If the company’s advertising is to be believed, JP Cutts was started in 1804 by John Preston Cutts. Cutts was only born in 1787 so it is more likely that this is the date that Cutts completed his apprenticeship with the Sheffield firm of Proctor & Beilby.

By the early 1820’s, business listings confirm that Cutts was trading in Sheffield but seemed to be involved in activities more associated with the town, such as razors and knife making. Seemingly, a shrewd businessman, during the 1830’s Cutts formed a partnership with James Chesterman and began manufacturing and marketing Chesterman’s inventions, namely the spring loaded tape measure and the self-winding window blind but ahead of all the above, his adverts clearly state that he was a, “manufacturer of all kinds of optical, mathematical and philosophical instruments” at their base on Division Street in Sheffield.

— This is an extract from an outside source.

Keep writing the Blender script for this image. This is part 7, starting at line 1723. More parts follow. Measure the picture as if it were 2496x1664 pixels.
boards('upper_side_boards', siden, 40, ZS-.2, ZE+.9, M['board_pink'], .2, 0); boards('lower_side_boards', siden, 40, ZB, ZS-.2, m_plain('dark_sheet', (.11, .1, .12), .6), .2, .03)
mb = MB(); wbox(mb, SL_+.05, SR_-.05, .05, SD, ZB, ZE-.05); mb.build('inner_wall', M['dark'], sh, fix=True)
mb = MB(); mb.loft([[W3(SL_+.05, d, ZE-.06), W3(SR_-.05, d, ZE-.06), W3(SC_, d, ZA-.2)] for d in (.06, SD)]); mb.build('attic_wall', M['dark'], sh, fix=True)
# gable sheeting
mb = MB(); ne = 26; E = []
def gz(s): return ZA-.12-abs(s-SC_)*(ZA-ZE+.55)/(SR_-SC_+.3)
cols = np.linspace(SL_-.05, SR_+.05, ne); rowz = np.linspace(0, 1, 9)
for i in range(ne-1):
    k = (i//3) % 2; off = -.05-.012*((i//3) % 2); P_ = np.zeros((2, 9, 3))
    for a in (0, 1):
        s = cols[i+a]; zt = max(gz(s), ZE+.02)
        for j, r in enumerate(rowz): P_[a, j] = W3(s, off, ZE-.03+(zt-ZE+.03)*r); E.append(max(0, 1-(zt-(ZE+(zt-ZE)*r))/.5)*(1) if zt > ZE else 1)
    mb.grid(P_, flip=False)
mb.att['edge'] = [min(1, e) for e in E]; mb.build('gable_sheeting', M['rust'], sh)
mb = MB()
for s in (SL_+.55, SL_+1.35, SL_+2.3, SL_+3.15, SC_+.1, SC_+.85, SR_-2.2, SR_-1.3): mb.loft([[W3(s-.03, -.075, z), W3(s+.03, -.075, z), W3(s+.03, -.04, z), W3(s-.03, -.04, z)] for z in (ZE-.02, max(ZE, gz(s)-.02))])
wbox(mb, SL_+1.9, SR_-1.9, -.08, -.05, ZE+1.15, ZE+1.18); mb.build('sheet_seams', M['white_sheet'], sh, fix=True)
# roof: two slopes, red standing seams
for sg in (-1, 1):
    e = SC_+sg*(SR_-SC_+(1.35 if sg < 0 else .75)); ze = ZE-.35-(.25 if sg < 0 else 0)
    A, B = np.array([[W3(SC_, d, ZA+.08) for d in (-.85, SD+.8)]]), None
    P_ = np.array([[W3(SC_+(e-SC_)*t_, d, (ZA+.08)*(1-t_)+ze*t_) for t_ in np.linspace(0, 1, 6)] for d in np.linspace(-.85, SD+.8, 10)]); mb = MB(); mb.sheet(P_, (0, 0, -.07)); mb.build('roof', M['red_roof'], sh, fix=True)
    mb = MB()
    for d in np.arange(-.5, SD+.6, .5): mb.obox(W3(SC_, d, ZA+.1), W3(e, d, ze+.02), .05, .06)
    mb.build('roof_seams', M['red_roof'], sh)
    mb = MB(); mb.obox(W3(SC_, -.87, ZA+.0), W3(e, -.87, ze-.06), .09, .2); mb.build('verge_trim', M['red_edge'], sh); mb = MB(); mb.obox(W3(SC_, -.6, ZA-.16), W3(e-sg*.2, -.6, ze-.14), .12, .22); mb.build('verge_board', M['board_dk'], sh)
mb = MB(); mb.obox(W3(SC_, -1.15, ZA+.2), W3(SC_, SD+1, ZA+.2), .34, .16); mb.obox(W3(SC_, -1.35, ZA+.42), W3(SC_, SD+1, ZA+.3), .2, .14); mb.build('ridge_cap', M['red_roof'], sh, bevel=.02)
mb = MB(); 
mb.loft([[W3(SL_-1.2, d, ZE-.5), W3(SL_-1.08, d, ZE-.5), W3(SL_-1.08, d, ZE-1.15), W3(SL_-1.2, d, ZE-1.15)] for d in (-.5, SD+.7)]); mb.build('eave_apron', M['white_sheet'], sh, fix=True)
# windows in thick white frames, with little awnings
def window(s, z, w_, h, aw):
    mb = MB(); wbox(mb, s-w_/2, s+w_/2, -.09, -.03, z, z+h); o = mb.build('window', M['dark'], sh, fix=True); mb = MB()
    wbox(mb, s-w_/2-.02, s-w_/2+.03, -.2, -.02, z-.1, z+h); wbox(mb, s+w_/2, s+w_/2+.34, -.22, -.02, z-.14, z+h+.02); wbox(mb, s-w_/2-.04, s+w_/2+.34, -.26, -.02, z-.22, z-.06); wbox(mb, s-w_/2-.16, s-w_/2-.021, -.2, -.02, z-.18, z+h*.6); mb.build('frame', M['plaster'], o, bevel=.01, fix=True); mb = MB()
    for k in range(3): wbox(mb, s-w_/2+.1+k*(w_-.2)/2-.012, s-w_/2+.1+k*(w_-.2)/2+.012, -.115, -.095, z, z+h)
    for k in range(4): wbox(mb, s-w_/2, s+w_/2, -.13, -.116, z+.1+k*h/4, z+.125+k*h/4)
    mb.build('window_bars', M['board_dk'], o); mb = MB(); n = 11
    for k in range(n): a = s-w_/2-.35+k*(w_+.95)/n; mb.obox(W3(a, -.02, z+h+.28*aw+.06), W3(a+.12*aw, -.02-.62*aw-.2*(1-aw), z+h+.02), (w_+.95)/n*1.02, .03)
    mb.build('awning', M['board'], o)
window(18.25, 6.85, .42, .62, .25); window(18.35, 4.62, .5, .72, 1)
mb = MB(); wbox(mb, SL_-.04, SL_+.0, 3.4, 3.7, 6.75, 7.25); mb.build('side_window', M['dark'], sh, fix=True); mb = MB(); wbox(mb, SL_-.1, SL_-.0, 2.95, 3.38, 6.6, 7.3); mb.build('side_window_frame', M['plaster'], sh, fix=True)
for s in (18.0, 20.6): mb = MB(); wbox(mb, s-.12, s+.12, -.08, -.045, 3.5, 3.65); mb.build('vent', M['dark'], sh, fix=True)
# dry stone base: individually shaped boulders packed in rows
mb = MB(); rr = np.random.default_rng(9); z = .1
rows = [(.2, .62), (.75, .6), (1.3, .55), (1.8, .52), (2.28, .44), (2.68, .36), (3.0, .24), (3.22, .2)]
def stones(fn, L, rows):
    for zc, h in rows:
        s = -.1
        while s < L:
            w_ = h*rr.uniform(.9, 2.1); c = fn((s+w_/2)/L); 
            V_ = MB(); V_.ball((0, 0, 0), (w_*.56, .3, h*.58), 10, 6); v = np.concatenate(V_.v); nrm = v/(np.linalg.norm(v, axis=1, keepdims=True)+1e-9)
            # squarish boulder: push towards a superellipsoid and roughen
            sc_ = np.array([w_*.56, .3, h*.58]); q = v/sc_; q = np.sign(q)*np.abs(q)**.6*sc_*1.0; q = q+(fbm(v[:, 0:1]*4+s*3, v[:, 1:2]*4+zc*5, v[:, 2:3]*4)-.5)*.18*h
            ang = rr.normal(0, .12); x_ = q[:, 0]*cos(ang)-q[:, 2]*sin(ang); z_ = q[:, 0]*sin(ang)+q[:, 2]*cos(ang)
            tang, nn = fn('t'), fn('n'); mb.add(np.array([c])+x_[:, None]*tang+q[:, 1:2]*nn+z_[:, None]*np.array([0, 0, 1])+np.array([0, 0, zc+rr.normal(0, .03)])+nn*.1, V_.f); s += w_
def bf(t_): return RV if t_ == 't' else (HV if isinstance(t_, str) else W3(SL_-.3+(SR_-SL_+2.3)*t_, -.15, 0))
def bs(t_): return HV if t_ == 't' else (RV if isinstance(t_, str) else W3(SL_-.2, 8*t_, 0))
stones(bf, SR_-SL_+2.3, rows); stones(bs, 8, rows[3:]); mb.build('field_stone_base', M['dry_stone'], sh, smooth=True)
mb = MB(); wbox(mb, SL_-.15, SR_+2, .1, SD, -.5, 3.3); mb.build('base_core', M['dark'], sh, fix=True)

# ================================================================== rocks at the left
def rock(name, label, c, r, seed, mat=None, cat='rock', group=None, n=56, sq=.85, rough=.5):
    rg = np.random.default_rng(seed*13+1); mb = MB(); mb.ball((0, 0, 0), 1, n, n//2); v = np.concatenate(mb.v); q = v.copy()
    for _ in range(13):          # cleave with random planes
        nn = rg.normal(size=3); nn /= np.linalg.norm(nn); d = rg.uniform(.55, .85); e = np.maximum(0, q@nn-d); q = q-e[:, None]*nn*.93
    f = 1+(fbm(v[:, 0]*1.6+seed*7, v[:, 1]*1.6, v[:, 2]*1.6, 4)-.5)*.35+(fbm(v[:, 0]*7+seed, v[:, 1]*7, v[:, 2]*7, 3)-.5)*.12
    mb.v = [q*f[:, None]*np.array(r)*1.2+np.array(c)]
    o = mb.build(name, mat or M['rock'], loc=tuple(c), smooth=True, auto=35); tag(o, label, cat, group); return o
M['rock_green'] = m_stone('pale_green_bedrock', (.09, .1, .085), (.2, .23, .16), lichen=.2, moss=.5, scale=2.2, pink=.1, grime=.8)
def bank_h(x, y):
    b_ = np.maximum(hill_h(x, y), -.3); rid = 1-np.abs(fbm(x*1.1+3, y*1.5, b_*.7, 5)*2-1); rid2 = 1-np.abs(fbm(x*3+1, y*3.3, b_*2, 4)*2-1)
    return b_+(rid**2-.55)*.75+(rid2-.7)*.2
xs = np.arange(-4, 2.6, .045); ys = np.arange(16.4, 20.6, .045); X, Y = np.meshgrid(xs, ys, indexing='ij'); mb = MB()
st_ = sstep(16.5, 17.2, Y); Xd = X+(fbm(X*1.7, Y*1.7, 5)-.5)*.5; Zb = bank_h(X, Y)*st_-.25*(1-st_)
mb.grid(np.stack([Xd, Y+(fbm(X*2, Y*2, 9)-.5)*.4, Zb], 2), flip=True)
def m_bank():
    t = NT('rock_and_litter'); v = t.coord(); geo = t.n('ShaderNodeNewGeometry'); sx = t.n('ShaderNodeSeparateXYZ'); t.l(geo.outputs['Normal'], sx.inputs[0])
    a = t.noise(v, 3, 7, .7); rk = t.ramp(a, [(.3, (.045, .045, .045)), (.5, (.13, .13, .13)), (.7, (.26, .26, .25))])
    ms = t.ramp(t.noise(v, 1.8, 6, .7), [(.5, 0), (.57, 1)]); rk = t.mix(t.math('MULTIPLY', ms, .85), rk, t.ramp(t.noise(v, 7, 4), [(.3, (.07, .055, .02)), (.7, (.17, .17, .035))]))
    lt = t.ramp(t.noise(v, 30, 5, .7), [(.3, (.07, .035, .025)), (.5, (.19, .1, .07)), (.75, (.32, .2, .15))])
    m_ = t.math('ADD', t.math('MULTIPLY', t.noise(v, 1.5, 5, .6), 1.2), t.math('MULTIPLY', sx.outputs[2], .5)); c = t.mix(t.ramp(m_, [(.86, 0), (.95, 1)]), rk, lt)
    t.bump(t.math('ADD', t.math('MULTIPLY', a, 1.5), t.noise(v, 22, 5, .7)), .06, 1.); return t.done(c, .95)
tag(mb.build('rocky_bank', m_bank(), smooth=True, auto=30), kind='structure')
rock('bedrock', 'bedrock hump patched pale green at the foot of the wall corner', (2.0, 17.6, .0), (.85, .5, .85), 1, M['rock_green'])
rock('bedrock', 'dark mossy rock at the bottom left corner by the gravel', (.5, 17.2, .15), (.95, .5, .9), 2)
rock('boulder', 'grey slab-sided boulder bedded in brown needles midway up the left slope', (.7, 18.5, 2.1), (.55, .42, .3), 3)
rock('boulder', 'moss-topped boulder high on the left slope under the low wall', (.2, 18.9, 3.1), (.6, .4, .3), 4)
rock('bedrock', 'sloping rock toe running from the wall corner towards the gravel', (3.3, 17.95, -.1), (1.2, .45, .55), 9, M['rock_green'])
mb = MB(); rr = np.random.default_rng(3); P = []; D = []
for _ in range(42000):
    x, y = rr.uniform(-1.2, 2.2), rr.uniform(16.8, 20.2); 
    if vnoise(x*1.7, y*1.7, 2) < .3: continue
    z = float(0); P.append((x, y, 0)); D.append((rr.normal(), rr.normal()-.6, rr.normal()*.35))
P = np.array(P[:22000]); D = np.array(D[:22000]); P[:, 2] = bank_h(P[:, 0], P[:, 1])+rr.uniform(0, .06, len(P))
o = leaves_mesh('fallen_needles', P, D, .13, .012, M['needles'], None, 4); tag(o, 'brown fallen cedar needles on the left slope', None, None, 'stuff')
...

The 1840’s saw the incorporation of Sutton’s sons, William and Henry with the name changing to JP Cutts & Sons to reflect the change and certainly by this period according to the inscription of this telescope, the company were supplying the Royal Family. Later during the same decade, John Sutton joined the partnership which then became JP Cutts, Sons & Sutton. These short-lived arrangements culminated in 1849 with Henry Cutts moving to Buenos Aires and William Cutts moving away to operate a separate business. This final move did not invoke a change to the name but it left both JP Cutts and John Sutton as the remaining partners until the early 1850’s when Sutton’s son James joined the business which culminated in the final name change to JP Cutts, Sutton & Son by which time they were advertising an overseas branch in Pearl Street in New York.

By the end of the 1850’s, both Cutts and Sutton had died, leaving the business under the sole ownership of James Sutton and under his stewardship, the company went on to exhibit at the 1862 London Exhibition where they were noted for their, “well made microscope and telescopes”.

The business continued until its dissolution in 1887.